Inverness Signs BetGoodwin Shirt Deal as EPL Bans Gambling

Inverness Caledonian Thistle signed a front-of-shirt sponsorship with online bookmaker BetGoodwin through May 2028; the Premier League will bar gambling shirt sponsors from August.

Inverness Caledonian Thistle has agreed a front-of-shirt sponsorship with online bookmaker BetGoodwin that runs to May 2028. The deal will place the BetGoodwin logo on shirts as the club prepares to return to the Scottish Championship after winning League One.

The agreement comes after a season in which Inverness recorded losses of £1.7 million for 2023/24 and entered administration in October 2024. The club released five players and manager Duncan Ferguson departed when administrators took control. No buyer submitted an accepted offer by the formal sale deadline in March 2025, and the club continued operating with roughly £1 million in financial support from former chairman Alan Savage.

The English Premier League will prohibit gambling companies from appearing on front-of-shirt positions from the start of the new season in August. The restriction applies only to the top tier. At the start of the current season, 11 of 20 Premier League clubs carried gambling operators on their shirts; analysts estimate those deals were worth about £90 million a year in total. Some top-flight teams have negotiated lower-value replacements or shifted gambling partners to sleeve sponsorships, where allowed.

Clubs outside the Premier League face different commercial conditions. The English Football League has no ban on gambling shirt sponsorship; Sky Bet sponsors the Championship, League One and League Two under a contract through 2029 valued at about £40 million a year. Six Championship clubs began the season with gambling operators as their main shirt sponsor. The Scottish Premiership has not adopted a league-wide ban: Celtic is partnered with Dafabet, Rangers with Unibet and 32Red, and Dundee United with QuinnCasino. SPFL chief executive Neil Doncaster has said the league has no plans for a blanket ban.

Financial reports show pressure on lower-tier clubs. Deloitte’s 2023/24 review recorded an average pre-tax loss of £5.2 million for English League One clubs. The Championship reported aggregate operating losses of £411 million and total net debt around £1.5 billion. Surveys of Scottish football note average attendances in the Championship and lower divisions typically range from about 1,000 to 6,000, and financial distress is concentrated in lower tiers.

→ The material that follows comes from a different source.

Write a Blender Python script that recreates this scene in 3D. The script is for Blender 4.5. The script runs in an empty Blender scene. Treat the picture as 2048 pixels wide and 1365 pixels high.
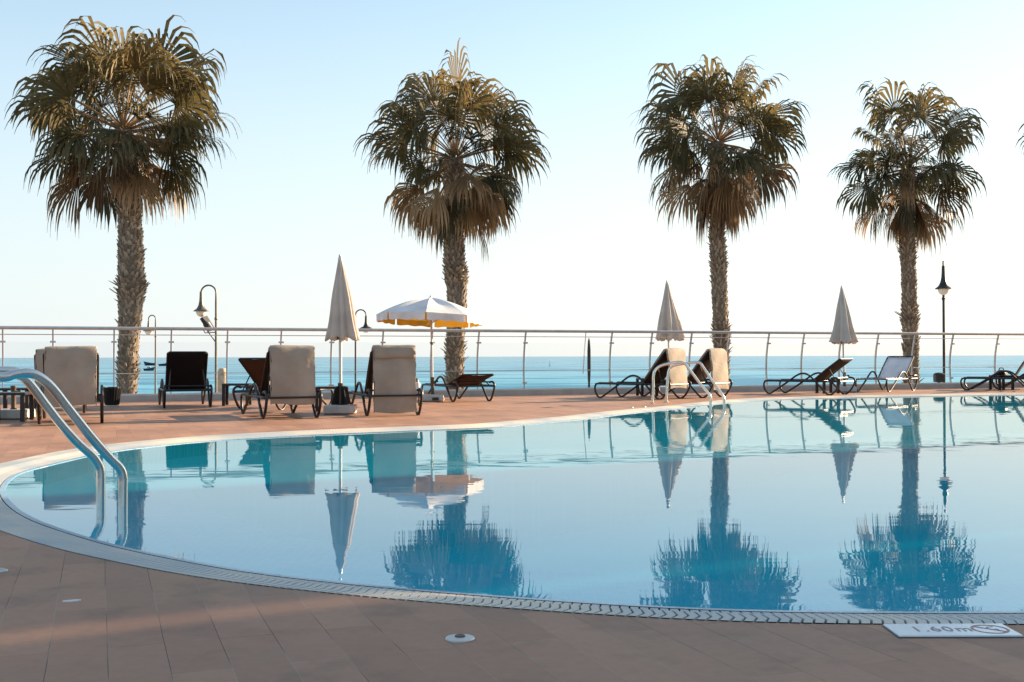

BetGoodwin is owned by Goodwin Racing, a family-run firm with horse-racing roots dating to 1997; the BetGoodwin online platform launched in 2022. For many smaller clubs, gambling operators remain among the sponsors willing to pay higher fees for front-of-shirt visibility.

Campaigners are calling for stricter limits on gambling advertising in sport. The Independent Football Regulator in England is reviewing potential rule changes, the U.K. government opened a consultation on banning unlicensed gambling operators from sports sponsorship, and industry bodies have highlighted the potential growth of offshore, unlicensed sponsors by the end of 2027.